Mechanical properties and compression damage characteristics of coal gangue-filled backfill cemented by fly ash modified self-consolidating grouts

Cemented backfill is an effective method for controlling subsidence in mined-out areas. This research investigated the effect of different fly ash (FA) substitution rates (0 %, 10 %, 20 %, and 30 %) on the flowability and filling ability of fresh self-consolidating cement-fly ash tailings grouts (CFTGs). Additionally, the damage process of coal gangue-filled backfill (CGFB) specimens under uniaxial loading was monitored using acoustic emission (AE) technology.
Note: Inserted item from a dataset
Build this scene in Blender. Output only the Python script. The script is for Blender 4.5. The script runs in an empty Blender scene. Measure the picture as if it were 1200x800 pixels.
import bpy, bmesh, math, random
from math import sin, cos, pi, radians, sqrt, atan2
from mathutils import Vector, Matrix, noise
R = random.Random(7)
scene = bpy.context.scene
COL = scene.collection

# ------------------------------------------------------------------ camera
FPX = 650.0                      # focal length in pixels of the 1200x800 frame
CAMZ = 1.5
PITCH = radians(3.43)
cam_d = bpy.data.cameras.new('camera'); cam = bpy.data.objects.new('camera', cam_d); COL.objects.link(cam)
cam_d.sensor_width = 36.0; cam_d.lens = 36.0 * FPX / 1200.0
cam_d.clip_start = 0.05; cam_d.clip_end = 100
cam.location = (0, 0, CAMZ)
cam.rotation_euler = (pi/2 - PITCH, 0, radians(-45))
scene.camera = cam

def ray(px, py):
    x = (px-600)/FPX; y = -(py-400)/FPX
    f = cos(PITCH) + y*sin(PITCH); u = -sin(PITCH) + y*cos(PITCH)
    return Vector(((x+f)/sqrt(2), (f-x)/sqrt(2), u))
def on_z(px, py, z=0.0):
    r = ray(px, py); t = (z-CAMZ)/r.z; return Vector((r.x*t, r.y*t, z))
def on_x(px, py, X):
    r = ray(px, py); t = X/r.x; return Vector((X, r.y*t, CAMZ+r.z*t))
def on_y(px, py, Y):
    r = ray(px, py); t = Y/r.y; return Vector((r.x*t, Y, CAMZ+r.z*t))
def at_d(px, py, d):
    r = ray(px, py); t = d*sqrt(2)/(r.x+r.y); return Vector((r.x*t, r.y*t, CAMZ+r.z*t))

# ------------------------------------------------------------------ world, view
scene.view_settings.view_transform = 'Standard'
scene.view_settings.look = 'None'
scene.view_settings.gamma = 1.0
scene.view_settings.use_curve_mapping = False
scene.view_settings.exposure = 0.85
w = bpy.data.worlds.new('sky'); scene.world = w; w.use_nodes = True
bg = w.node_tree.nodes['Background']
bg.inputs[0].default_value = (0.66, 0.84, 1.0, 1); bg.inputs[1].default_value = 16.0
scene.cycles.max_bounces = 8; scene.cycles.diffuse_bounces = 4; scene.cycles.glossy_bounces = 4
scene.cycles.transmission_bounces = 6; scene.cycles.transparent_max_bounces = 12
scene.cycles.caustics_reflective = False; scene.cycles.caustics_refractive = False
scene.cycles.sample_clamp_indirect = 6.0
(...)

Results reveal the enhancement mechanism of FA on the flowability, filling ability and mechanical strength of CFTGs, which matters the mechanical strength and compression damage characterization of CGFBs. It was found that the filling ability of CFTGs was enhanced with increasing FA contents, but the effect of enhancing the filling ability of FA was weakened at high water to binder ratio (W/B), and thus the CGFBs specimens exhibited higher strength and less AE activity (growth period and transition period) at a W/B of 0.6 and FA substitution rate of 20 %. The CGFB specimens achieved a compressive strength of 16.6 MPa at 28 days of curing, representing a 9.1 % increase compared to the group with a lower FA substitution rate (10 %). As the W/B increased, the positive effect of FA on flowability, filling ability, and mechanical strength of CFTGs at 28 days diminished. These findings highlight the critical balance between FA dosage and W/B ratio for optimizing both flowability and damage resistance in sustainable backfill systems.